The League of Legends esports world is about to look very different. On Tuesday, Riot Games dropped a bombshell announcement detailing the most significant changes to the Tier 1 competitive ecosystem we've seen in years. This isn't just a minor rules tweak or a new skin line—this is a fundamental restructuring designed to boost excitement, competitiveness, and long-term sustainability at the very top of professional LoL. For fans, players, and organizations, the 2025 season will mark the beginning of a new era.
**The Great Regional Consolidation: From 14 Leagues to 5**
The most immediate and visible change is the dramatic consolidation of regional leagues. Remember the days of 14 distinct regional leagues back in 2018? That number has been shrinking for years, with leagues like the LCL (Russia/Eastern Europe) ceasing operations and others like Turkey's TCL being demoted. By 2025, the path to MSI and Worlds will run through just five major regional leagues instead of the current eight. The biggest mergers are happening in the Americas and Asia-Pacific. The LCS (NA), LLA (Latin America), and CBLoL (Brazil) are merging into a single Americas league with North and South conferences. Meanwhile, the VCS (Vietnam), PCS (Southeast Asia), LJL (Japan), and LCO (Oceania) are combining into one unified Asia-Pacific (APAC) league.
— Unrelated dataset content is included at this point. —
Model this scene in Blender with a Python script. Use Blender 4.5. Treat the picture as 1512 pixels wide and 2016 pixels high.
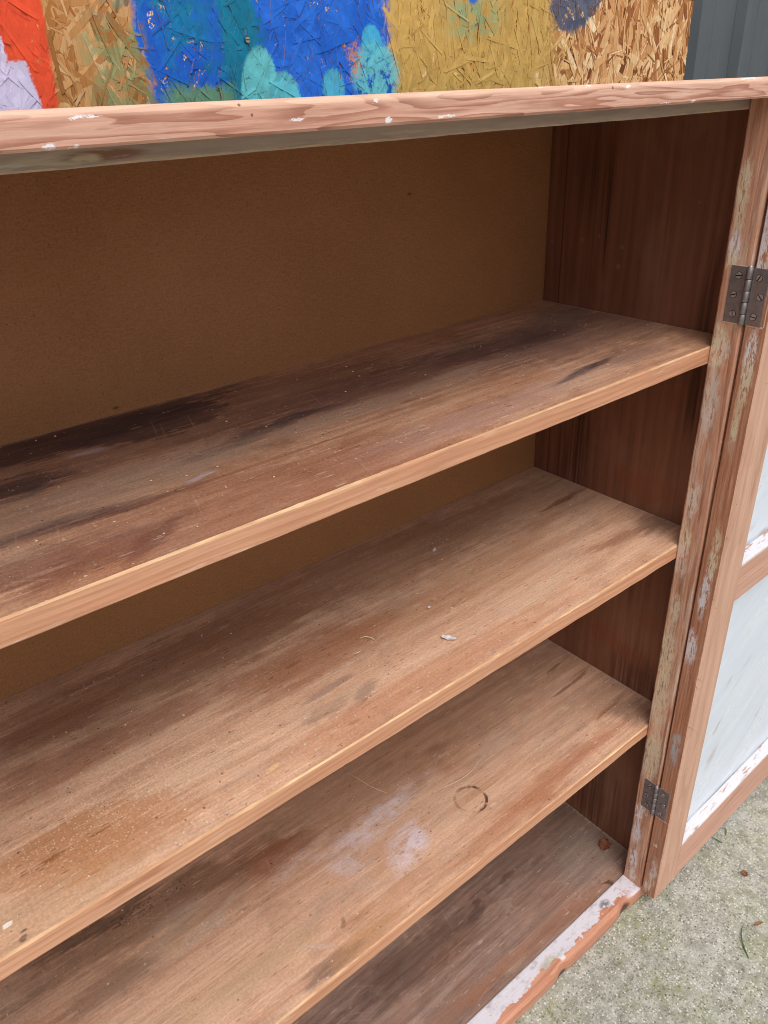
import bpy, bmesh, math, random
from mathutils import Matrix, Vector, noise as mnoise

# ------------------------------------------------------------------ scene, camera, light
for o in list(bpy.data.objects):
    bpy.data.objects.remove(o, do_unlink=True)
scene = bpy.context.scene
COL = scene.collection

cam_data = bpy.data.cameras.new("camera")
cam = bpy.data.objects.new("camera", cam_data)
COL.objects.link(cam)
cam_data.sensor_fit = 'AUTO'
cam_data.sensor_width = 36.0
cam_data.lens = 1490.33 / 2016.0 * 36.0
cam_data.clip_start = 0.01
cam_data.clip_end = 200.0
cam.matrix_world = (Matrix.Translation((-0.8441, -0.4301, 1.1702))
                    @ Matrix.Rotation(math.radians(-37.2078), 4, 'Z')
                    @ Matrix.Rotation(math.radians(61.5012), 4, 'X')
                    @ Matrix.Rotation(math.radians(-2.9125), 4, 'Z'))
scene.camera = cam

SUN_EL, SUN_AZ = 60.0, 200.0      # compass-style azimuth: 180 = from -Y (behind the camera)
world = bpy.data.worlds.new("World")
scene.world = world
world.use_nodes = True
wn = world.node_tree
for n in list(wn.nodes):
    wn.nodes.remove(n)
w_out = wn.nodes.new('ShaderNodeOutputWorld')
w_bg = wn.nodes.new('ShaderNodeBackground')
w_sky = wn.nodes.new('ShaderNodeTexSky')
w_sky.sky_type = 'NISHITA'
w_sky.sun_disc = False
w_sky.sun_elevation = math.radians(SUN_EL)
w_sky.sun_rotation = math.radians(SUN_AZ)
w_sky.dust_density = 4.0
w_hsv = wn.nodes.new('ShaderNodeHueSaturation')      # cloud cover: the blue washed out to pale grey
w_hsv.inputs['Saturation'].default_value = 0.42
wn.links.new(w_sky.outputs[0], w_hsv.inputs['Color'])
wn.links.new(w_hsv.outputs[0], w_bg.inputs['Color'])
w_bg.inputs['Strength'].default_value = 0.10
wn.links.new(w_bg.outputs[0], w_out.inputs['Surface'])

sun_data = bpy.data.lights.new("sun", 'SUN')
sun_data.energy = 1.5
sun_data.angle = math.radians(50)
sun_data.color = (1.0, 0.98, 0.955)
sun = bpy.data.objects.new("sun", sun_data)
COL.objects.link(sun)
_az, _el = math.radians(SUN_AZ), math.radians(SUN_EL)
sun_dir = Vector((math.sin(_az) * math.cos(_el), math.cos(_az) * math.cos(_el), math.sin(_el)))
sun.rotation_euler = sun_dir.to_track_quat('Z', 'Y').to_euler()
sun.location = (-2, -3, 4)

vs = scene.view_settings
vs.view_transform = 'Standard'
vs.look = 'None'
vs.exposure = 0.36
vs.gamma = 1.0
vs.use_curve_mapping = False
scene.render.engine = 'CYCLES'
scene.cycles.max_bounces = 4
scene.cycles.diffuse_bounces = 3
scene.cycles.glossy_bounces = 2
scene.cycles.use_adaptive_sampling = True
scene.cycles.adaptive_threshold = 0.025
scene.cycles.filter_width = 1.0

# ------------------------------------------------------------------ helpers
def lin(v):
    v /= 255.0
    return v / 12.92 if v <= 0.04045 else ((v + 0.055) / 1.055) ** 2.4

def C(r, g, b):
    return (lin(r), lin(g), lin(b), 1.0)

class NB:
    """Small node-tree builder for procedural materials."""
    def __init__(self, name, rough=0.55, spec=0.35, plane=None):
        self.mat = bpy.data.materials.new(name)
        self.mat.use_nodes = True
        self.nt = self.mat.node_tree
        for n in list(self.nt.nodes):
            self.nt.nodes.remove(n)
        self.out = self.nt.nodes.new('ShaderNodeOutputMaterial')
        self.bsdf = self.nt.nodes.new('ShaderNodeBsdfPrincipled')
        self.nt.links.new(self.bsdf.outputs[0], self.out.inputs['Surface'])
        self.bsdf.inputs['Roughness'].default_value = rough
        self.bsdf.inputs['Specular IOR Level'].default_value = spec
        self._co = None
        self.seed = 0.0
        self.ns = None
        self.plane = {'xy': (0, 1), 'xz': (0, 2), 'yz': (1, 2)}.get(plane)
        self._co2 = None
        self.fe = 0.0

    def put(self, sock, v):
        if hasattr(v, 'links'):
            self.nt.links.new(v, sock)
        else:
            sock.default_value = v

    def m(self, op, a, b=None, c=None, clamp=False):
        n = self.nt.nodes.new('ShaderNodeMath')
        n.operation = op
        n.use_clamp = clamp
        self.put(n.inputs[0], a)
        if b is not None: self.put(n.inputs[1], b)
        if c is not None: self.put(n.inputs[2], c)
        return n.outputs[0]

    def co(self):
        if self._co is None:
            t = self.nt.nodes.new('ShaderNodeTexCoord')
            self._co = t.outputs['Object']
        return self._co

    def co2(self):
        if self._co2 is None:
            p = self.xyz()
            self._co2 = self.vec(p[self.plane[0]], p[self.plane[1]], 0.0)
        return self._co2

    def xyz(self, vec=None):
        n = self.nt.nodes.new('ShaderNodeSeparateXYZ')
        self.put(n.inputs[0], vec if vec is not None else self.co())
        return n.outputs[0], n.outputs[1], n.outputs[2]

    def vec(self, x, y, z):
        n = self.nt.nodes.new('ShaderNodeCombineXYZ')
        self.put(n.inputs[0], x); self.put(n.inputs[1], y); self.put(n.inputs[2], z)
        return n.outputs[0]

    def scaled(self, sc, off=(0, 0, 0), vec=None):
        n = self.nt.nodes.new('ShaderNodeVectorMath')
        n.operation = 'MULTIPLY_ADD'
        self.put(n.inputs[0], vec if vec is not None else self.co())
        n.inputs[1].default_value = sc
        n.inputs[2].default_value = off
        return n.outputs[0]

    def noise(self, sc, detail=3.0, rough=0.55, dist=0.0, vec=None, color=False):
        self.seed += 7.31
        if not isinstance(sc, (tuple, list)): sc = (sc, sc, sc)
        if self.plane and vec is None:
            sc = (sc[self.plane[0]], sc[self.plane[1]], 1.0); vec = self.co2()
        v = self.scaled(sc, (self.seed, self.seed * 1.7, self.seed * 0.6), vec)
        n = self.nt.nodes.new('ShaderNodeTexNoise')
        if self.plane: n.noise_dimensions = '2D'
        n.inputs['Scale'].default_value = 1.0
        n.inputs['Detail'].default_value = detail
        n.inputs['Roughness'].default_value = rough
        n.inputs['Distortion'].default_value = dist
        self.put(n.inputs['Vector'], v)
        return n.outputs['Color'] if color else n.outputs['Fac']

    def voro(self, sc, feature='F1', vec=None, rnd=1.0):
        self.seed += 3.77
        if not isinstance(sc, (tuple, list)): sc = (sc, sc, sc)
        if self.plane and vec is None:
            sc = (sc[self.plane[0]], sc[self.plane[1]], 1.0); vec = self.co2()
        v = self.scaled(sc, (self.seed, self.seed * 1.3, self.seed * 0.7), vec)
        n = self.nt.nodes.new('ShaderNodeTexVoronoi')
        if self.plane: n.voronoi_dimensions = '2D'
        n.feature = feature
        n.inputs['Scale'].default_value = 1.0
        n.inputs['Randomness'].default_value = rnd
        self.put(n.inputs['Vector'], v)
        return n.outputs['Distance'], n.outputs['Color'] if feature == 'F1' else None

    def sm(self, x, a, b, lo=0.0, hi=1.0):
        n = self.nt.nodes.new('ShaderNodeMapRange')
        n.interpolation_type = 'SMOOTHSTEP'
        self.put(n.inputs[0], x)
        n.inputs[1].default_value = a; n.inputs[2].default_value = b
        n.inputs[3].default_value = lo; n.inputs[4].default_value = hi
        return n.outputs[0]

    def ramp(self, fac, stops):
        n = self.nt.nodes.new('ShaderNodeValToRGB')
        e = n.color_ramp.elements
        while len(e) < len(stops): e.new(0.5)
        for i, (p, c) in enumerate(stops):
            e[i].position = p
            e[i].color = c
        self.put(n.inputs[0], fac)
        return n.outputs[0]

    def mix(self, fac, a, b, blend='MIX'):
        n = self.nt.nodes.new('ShaderNodeMix')
        n.data_type = 'RGBA'
        n.blend_type = blend
        n.clamp_factor = True
        self.put(n.inputs[0], fac)
        self.put(n.inputs[6], a); self.put(n.inputs[7], b)
        return n.outputs[2]

    def mul(self, *a):
        r = a[0]
        for b in a[1:]:
            r = self.m('MULTIPLY', r, b)
        return r

    def mx(self, *a):
        r = a[0]
        for b in a[1:]:
            r = self.m('MAXIMUM', r, b)
        return r

    def blob(self, u, v, cu, cv, ru, rv, ang=0.0, soft=0.35):
        du = self.m('SUBTRACT', u, cu); dv = self.m('SUBTRACT', v, cv)
        if ang:
            c, s = math.cos(math.radians(ang)), math.sin(math.radians(ang))
            a = self.m('ADD', self.m('MULTIPLY', du, c), self.m('MULTIPLY', dv, s))
            b = self.m('ADD', self.m('MULTIPLY', du, -s), self.m('MULTIPLY', dv, c))
            du, dv = a, b
        a = self.m('MULTIPLY', du, 1.0 / ru); b = self.m('MULTIPLY', dv, 1.0 / rv)
        d2 = self.m('ADD', self.m('MULTIPLY', a, a), self.m('MULTIPLY', b, b))
        d = self.m('SQRT', d2)
        if self.ns is not None:
            d = self.m('ADD', d, self.ns)
        return self.sm(d, 1.0 + soft, max(0.0, 1.0 - soft))

    def rect(self, u, v, u0, u1, v0, v1, soft=0.0008):
        a = self.mul(self.sm(u, u0 - soft, u0 + soft), self.sm(u, u1 + soft, u1 - soft))
        b = self.mul(self.sm(v, v0 - soft, v0 + soft), self.sm(v, v1 + soft, v1 - soft))
        return self.mul(a, b)

    def rgbmul(self, col, f):
        n = self.nt.nodes.new('ShaderNodeVectorMath')
        n.operation = 'SCALE'
        self.put(n.inputs[0], col[:3] if isinstance(col, tuple) else col)
        self.put(n.inputs['Scale'], f)
        return n.outputs[0]

    def bump(self, h, strength=0.3, dist=0.001):
        n = self.nt.nodes.new('ShaderNodeBump')
        n.inputs['Strength'].default_value = strength
        n.inputs['Distance'].default_value = dist
        self.put(n.inputs['Height'], h)
        self.nt.links.new(n.outputs[0], self.bsdf.inputs['Normal'])

    def color(self, c): self.put(self.bsdf.inputs['Base Color'], c)
    def rough(self, r): self.put(self.bsdf.inputs['Roughness'], r)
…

This mirrors the regional structure of VALORANT esports and signals Riot's push for larger, more competitive regional ecosystems. The LCK, LPL, and LEC will remain structurally unchanged.
**Fewer Slots, Fiercer Competition**
This consolidation means fewer Tier 1 teams globally, making every spot more valuable and competition more cutthroat. In the new Americas league, the North conference will feature only six NA teams (down from 10 in the LCS just last year), one LLA team, and one guest slot determined by promotion/relegation. The South conference will have six Brazilian teams, one LLA team, and a guest slot. This means several current LCS and CBLoL organizations will be left out. The cuts are even more drastic in APAC, where only eight of the current 30 teams across the four merging regions will make the cut for 2025, based on 2024 performance. Riot plans a "hybrid partnership plus promotion/relegation" model for APAC in future years, similar to the Americas structure. This shift prioritizes competitive density over broad representation, theoretically raising the skill floor of every match.
**A Packed New Calendar: Three Splits & A Third International Event**
To accommodate a more intense competitive rhythm, all regions will adopt the LEC's popular three-split format starting in 2025. This change is directly tied to the introduction of a brand new, third international event on the calendar. The first split will qualify teams for this as-yet-unnamed global tournament in March. The second split will feed into the Mid-Season Invitational, which is moving from its traditional May slot to July. Finally, the third split will culminate in regional championships that determine qualification for the League of Legends World Championship. While Worlds typically runs from October into November, its exact timing may shift to fit this new, denser schedule. More splits mean more meaningful matches throughout the year and less downtime for fans, while the extra international event gives top teams more chances to clash on the global stage.
**Why This Matters for Every LoL Fan**
For viewers, this means a more consistent stream of high-stakes League of Legends. The regional mergers promise more frequent cross-regional rivalries within leagues—imagine Brazilian powerhouses clashing with NA's best more often, or Vietnamese stars battling Japanese legends in regular season play. The three-split format with clear international stakes for each one should make the entire competitive year feel consequential, reducing the 'slow periods' that sometimes plague the calendar. For the players and teams in consolidated regions, the path to Worlds becomes narrower and more challenging, which should theoretically produce more battle-hardened representatives at international tournaments. While these changes are undoubtedly painful for organizations that lose their Tier 1 status, Riot's clear goal is to create a more sustainable and exciting top tier of competition.
The 2025 season represents a bold gamble by Riot to future-proof LoL esports. By creating larger, more competitive regional leagues and packing the calendar with meaningful matches and international showdowns, they're betting that quality and consistency will trump sheer quantity. It's the end of an era for many regional identities, but potentially the dawn of a more intense, globally connected, and sustainably thrilling competitive age for League of Legends.